I spend a hell of a lot of time on Twitter.

It’s fun. It’s random. And I love being able to connect with writers and moms just by pulling my blackberry out of my bra and sending a tweet.

But ya know what I don’t love?

Auto DMs (or automatic direct messages, for the uninitiated).

Here’s my take on the situation: If you send them, you look like an A-hole. A fake, smiling, chipper telemarketer hoping that the person you just called won’t hang up before you finish your pitch. I don’t care how famous you are or how many followers you have or how impossible it is to keep up with all the tweets coming your way. Be real or sit down and shut up. I know when I’m being patronized. And you know what happens when I get “Thanks for following me! Please check out my INSERT URL HERE and I can’t wait to get to know you!” in my direct message  inbox?

An automatic unfollow.

Same goes for the crazy Facebook games some of Those People with Time to Spare that end up with your results in my direct message inbox.  Because really? I don’t need to take a quiz to figure out which real crazy writer I am like. I can save a lot of headache by just looking in the fucking mirror.

I don’t care if you have 2 followers or 2 million. I don’t care if I followed you because I thought you were interesting until the DM showed up in my inbox. Sometimes it hurts to cut the chord. But if you’re too busy to sincerely acknowledge or ignore me, I doubt you’re going to notice you’re down a follower.

Here’s the thing, people. I know that some perfectly wonderful and nice bloggers/tweeps use auto DMs. I’ve grimaced every time I’ve gotten one…and admit that I have had to swallow my own words and ignore my own policy every now and then, especially if a relationship had already developed outside of/or prior to Twitter. I want to tell these people that for a brief moment, I stopped thinking they are wonderful and nice and instead thought they were about as real and sincere as The Popular Kid in elementary school who was forced to invite all the kids in his/her class to their birthday parties. Smile big and pretty for the camera…but let’s forget we this ever happened after the flash dies away, okay?

Am I being melodramatic? Probably.

I know that most people who set up auto-dm’s probably think it’s a nice way to welcome their new followers instead of making them wait for acknowledgment.

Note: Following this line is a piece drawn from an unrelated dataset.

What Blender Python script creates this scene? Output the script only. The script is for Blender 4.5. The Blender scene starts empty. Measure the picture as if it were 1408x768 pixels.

But after my recent informal twitter poll, I confirmed that I’m not the only one with a bug up my bum about this whole thing.

What started this whole drama? A real direct message. One that thanked me for a follow that was very obviously written by the person who sent it and was very obviously intended for me. I was in shock.

So I tweeted this:

wow, i just got a realm sincere, thanks for the follow DM. take note people, i’d rather be sincerely ignored than falsely welcomed.

And the “Sing it, sister!” responses started coming in, so I started a very unscientific and unofficial Twitter Poll.

Responses to my “Love auto DMs or Hate ‘em” tweet included the words “annoying,” “hate,” insincere,” unfollow,” and “why?”

Not one person jumped up and admitted to using them. Not one person called me out for calling them out.A few people did say that they are only mildly annoyed by them. Some just ignore the auto-dm’s and others have even found magical and mystifying ways to block them completely. I’m not that talented, nor do I believe I need to go out of my way to avoid your social media fuax-paux, so I’ll just bitch about them here because I can.

But ya know what? Not one person jumped up and said that they loved receiving auto dm’s or that they make the receiver feel like they just got hugged by a rainbow.

Or a unicorn.

So here’s my plan to take over Twitter and make it safe to play in the sandbox again: I think that those of us on Team Pauline should join together and form Tweeps Against Auto Direct Messages (TAADM.) I’ll be president. Karen Quah can be vice-president.

I even have a slogan, which Karen already approved after too many martinis.

Friends don’t let friends auto-dm. Respond or ignore sincerely. It could save a follow.